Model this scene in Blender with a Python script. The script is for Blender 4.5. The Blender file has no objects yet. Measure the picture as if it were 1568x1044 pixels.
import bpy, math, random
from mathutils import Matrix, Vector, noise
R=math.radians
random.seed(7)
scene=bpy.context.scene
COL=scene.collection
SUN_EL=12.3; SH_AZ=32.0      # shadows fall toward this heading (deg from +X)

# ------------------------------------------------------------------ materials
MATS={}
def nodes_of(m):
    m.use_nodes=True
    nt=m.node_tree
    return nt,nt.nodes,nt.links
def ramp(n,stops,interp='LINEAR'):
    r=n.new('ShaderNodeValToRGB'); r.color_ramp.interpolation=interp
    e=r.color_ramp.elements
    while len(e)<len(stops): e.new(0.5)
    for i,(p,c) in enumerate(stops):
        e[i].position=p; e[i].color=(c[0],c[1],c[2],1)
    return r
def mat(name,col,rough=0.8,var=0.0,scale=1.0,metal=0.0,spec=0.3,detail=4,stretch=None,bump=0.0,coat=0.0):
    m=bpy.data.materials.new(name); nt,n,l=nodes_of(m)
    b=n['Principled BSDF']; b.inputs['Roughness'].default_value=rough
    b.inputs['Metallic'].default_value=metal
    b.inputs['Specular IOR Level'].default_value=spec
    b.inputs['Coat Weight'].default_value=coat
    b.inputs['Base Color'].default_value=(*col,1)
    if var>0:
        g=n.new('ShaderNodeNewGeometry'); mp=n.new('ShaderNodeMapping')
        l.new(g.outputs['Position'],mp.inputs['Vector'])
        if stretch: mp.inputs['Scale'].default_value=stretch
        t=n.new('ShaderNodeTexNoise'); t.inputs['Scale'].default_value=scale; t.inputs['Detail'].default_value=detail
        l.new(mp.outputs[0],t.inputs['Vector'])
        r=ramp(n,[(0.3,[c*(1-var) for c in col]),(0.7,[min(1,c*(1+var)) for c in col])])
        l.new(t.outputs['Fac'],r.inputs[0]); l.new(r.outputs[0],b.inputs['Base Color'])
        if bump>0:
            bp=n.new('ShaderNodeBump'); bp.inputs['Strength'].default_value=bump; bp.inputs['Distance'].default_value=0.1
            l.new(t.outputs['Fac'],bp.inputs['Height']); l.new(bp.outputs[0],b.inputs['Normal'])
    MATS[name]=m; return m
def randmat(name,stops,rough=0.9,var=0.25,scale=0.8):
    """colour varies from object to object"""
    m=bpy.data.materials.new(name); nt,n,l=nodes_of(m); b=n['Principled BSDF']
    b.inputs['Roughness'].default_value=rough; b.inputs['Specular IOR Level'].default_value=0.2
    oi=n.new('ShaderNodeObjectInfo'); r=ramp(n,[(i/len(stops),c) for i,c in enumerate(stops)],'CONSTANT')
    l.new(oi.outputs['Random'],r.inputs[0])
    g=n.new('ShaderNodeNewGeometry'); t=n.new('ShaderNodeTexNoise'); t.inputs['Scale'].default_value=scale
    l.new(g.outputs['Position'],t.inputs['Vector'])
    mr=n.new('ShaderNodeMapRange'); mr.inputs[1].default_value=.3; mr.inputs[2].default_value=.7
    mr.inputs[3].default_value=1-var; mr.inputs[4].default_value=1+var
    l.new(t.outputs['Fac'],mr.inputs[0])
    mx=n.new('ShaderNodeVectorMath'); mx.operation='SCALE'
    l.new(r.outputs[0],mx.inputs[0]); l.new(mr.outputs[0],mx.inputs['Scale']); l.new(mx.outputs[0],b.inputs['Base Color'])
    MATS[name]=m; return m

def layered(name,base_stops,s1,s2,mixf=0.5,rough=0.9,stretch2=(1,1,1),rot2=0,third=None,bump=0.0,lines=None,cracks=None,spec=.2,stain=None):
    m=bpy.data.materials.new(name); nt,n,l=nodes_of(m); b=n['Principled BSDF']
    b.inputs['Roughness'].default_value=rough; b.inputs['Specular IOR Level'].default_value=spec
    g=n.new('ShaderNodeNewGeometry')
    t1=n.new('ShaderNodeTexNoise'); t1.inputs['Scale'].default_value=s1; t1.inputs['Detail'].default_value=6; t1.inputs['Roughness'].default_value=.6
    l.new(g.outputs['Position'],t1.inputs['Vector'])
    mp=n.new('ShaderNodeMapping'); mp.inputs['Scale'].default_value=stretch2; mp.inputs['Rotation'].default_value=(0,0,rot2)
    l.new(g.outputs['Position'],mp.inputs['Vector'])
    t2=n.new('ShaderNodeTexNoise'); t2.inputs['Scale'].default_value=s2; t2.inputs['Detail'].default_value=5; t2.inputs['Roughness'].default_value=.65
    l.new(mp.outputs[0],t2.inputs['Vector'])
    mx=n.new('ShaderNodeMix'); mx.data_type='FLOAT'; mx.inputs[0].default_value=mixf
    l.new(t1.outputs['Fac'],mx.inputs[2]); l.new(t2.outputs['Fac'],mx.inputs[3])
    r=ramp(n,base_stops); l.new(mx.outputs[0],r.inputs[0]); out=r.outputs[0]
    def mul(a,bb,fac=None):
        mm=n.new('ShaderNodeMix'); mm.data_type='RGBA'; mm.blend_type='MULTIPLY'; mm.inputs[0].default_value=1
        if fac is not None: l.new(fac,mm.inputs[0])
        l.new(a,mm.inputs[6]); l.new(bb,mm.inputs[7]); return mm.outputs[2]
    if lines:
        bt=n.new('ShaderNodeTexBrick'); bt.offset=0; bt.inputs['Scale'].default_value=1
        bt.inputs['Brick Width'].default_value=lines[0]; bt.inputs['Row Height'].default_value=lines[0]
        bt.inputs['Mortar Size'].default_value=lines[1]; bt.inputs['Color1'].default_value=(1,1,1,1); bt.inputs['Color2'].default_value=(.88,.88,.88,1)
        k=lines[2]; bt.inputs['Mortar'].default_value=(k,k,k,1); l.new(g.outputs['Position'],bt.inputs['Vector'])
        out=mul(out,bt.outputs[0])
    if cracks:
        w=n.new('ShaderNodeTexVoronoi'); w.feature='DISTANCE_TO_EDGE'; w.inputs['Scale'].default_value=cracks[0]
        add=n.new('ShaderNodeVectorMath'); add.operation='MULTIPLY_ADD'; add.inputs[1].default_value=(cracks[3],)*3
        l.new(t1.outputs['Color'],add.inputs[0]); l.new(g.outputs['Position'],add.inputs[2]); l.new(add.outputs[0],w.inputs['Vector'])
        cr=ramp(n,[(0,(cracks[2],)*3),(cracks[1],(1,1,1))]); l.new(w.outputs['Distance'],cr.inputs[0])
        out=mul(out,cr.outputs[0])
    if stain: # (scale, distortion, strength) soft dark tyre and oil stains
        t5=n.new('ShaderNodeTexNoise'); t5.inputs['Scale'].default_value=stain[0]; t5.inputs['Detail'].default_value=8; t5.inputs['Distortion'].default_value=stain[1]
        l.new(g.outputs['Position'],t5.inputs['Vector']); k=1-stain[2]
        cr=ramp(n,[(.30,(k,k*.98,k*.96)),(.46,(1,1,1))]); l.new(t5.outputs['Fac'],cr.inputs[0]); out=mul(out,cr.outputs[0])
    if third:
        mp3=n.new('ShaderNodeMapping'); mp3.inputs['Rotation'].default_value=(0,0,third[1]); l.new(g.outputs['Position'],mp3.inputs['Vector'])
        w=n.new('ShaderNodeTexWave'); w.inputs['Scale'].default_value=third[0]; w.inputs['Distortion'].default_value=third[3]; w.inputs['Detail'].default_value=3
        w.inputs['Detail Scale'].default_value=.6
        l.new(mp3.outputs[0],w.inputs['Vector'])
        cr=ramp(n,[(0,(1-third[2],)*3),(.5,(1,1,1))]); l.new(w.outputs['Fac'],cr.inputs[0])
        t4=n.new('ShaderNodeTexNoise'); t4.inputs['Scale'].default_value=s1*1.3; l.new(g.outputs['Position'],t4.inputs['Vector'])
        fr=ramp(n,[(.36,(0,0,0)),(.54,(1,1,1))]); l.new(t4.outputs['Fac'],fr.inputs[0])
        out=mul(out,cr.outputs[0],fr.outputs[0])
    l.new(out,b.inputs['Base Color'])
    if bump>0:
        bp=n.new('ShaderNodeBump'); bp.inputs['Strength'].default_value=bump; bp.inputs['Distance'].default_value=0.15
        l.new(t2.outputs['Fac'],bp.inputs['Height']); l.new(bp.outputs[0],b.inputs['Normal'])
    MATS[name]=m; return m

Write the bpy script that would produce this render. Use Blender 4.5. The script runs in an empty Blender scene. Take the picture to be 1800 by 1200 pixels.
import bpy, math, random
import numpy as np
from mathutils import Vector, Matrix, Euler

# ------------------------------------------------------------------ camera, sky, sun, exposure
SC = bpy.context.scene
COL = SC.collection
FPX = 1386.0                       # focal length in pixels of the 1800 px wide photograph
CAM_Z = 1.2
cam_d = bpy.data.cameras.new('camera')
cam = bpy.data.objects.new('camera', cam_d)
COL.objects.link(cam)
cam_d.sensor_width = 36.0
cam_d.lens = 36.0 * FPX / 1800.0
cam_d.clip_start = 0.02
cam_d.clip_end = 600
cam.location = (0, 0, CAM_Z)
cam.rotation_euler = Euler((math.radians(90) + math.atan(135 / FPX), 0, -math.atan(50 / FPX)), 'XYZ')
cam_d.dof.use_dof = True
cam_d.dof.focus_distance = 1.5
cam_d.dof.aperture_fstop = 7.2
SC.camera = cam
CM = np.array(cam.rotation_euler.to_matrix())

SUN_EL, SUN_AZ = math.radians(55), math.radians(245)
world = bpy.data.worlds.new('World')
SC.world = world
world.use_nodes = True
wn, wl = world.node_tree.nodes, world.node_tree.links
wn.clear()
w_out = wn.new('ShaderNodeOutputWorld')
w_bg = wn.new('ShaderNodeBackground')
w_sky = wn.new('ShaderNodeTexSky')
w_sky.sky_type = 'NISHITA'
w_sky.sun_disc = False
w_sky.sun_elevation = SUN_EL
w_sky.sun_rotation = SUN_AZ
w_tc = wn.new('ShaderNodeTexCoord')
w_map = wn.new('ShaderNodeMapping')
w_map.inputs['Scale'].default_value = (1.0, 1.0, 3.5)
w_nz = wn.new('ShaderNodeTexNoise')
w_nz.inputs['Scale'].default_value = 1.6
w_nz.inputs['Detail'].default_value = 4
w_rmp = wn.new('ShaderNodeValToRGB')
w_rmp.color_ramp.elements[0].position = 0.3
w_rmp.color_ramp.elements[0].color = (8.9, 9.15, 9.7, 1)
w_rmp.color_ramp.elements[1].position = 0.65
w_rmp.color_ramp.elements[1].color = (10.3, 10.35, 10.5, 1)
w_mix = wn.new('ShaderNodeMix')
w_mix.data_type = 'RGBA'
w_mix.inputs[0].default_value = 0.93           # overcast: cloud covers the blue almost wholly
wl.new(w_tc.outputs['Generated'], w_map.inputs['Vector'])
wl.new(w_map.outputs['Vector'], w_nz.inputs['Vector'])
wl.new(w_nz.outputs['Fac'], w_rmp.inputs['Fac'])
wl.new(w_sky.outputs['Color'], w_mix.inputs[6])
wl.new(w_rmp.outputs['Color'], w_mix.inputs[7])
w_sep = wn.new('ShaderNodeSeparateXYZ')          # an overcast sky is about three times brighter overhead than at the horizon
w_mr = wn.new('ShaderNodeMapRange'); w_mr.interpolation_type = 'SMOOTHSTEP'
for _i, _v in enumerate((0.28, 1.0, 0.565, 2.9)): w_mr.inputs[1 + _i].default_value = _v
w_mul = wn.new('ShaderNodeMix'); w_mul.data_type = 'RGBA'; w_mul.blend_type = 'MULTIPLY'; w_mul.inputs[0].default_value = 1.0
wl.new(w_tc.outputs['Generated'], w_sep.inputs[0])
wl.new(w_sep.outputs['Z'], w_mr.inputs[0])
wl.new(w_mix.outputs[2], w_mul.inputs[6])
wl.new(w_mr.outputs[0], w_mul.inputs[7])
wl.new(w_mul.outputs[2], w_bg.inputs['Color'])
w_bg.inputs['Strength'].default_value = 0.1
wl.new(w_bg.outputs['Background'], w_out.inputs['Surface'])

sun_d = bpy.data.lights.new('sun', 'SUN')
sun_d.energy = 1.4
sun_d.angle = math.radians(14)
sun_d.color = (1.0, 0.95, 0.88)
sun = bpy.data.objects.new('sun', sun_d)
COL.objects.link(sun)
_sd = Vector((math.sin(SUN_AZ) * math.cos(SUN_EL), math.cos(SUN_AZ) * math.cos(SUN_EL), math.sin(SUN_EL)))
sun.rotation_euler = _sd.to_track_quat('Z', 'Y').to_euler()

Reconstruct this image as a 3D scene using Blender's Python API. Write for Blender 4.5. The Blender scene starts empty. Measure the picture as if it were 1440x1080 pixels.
^^^^^^^^
> **STATED GOAL**:
Starting at the first line of the entries above, please extract each line up to and including the line with "(deg from +X)", unchanged, and add nothing.

> **RESULT OF THIS EXERCISE**:
Model this scene in Blender with a Python script. The script is for Blender 4.5. The Blender file has no objects yet. Measure the picture as if it were 1568x1044 pixels.
import bpy, math, random
from mathutils import Matrix, Vector, noise
R=math.radians
random.seed(7)
scene=bpy.context.scene
COL=scene.collection
SUN_EL=12.3; SH_AZ=32.0      # shadows fall toward this heading (deg from +X)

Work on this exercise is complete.